--- Start Records for processing ---

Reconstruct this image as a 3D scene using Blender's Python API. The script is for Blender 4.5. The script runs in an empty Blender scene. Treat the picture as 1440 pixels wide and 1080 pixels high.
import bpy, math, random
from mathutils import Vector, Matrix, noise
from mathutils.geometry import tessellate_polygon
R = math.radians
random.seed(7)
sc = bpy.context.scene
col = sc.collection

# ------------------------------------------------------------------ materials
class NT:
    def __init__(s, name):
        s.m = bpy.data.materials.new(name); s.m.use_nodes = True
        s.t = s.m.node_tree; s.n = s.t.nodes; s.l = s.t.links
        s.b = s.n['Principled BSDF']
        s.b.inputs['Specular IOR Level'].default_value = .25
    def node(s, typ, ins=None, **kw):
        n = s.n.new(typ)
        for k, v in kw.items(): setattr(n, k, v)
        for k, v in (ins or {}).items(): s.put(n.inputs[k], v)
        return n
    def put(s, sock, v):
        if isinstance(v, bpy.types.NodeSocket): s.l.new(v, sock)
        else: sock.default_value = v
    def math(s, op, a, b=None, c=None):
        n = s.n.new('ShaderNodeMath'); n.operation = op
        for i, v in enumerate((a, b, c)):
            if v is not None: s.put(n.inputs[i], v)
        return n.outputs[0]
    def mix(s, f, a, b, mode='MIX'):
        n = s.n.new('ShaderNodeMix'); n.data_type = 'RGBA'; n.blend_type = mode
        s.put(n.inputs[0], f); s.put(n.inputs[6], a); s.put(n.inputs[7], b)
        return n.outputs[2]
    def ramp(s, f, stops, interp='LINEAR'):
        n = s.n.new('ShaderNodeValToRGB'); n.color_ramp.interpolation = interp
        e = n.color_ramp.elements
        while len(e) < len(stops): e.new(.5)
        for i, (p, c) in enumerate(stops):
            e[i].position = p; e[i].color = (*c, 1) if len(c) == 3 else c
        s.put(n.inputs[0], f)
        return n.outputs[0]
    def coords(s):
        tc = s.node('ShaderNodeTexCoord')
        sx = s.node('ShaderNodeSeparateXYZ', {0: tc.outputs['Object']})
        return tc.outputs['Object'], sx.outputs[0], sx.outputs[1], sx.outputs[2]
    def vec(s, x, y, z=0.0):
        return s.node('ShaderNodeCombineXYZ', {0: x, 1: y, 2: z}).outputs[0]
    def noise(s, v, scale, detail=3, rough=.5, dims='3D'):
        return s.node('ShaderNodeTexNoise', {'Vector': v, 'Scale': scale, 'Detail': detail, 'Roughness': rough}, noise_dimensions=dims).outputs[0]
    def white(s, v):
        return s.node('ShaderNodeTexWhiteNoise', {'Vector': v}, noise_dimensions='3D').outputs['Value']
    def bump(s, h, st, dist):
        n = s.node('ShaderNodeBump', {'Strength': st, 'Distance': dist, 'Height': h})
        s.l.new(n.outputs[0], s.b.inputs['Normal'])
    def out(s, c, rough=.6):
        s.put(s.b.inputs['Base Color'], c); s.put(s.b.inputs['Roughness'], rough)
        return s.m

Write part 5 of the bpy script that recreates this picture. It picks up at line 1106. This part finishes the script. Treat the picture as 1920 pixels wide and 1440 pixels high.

--- End Records for processing ---

Aim → Repeat verbatim the opening run of entries, ending with the line that contains "col = sc.collection".

Response below →
Reconstruct this image as a 3D scene using Blender's Python API. The script is for Blender 4.5. The script runs in an empty Blender scene. Treat the picture as 1440 pixels wide and 1080 pixels high.
import bpy, math, random
from mathutils import Vector, Matrix, noise
from mathutils.geometry import tessellate_polygon
R = math.radians
random.seed(7)
sc = bpy.context.scene
col = sc.collection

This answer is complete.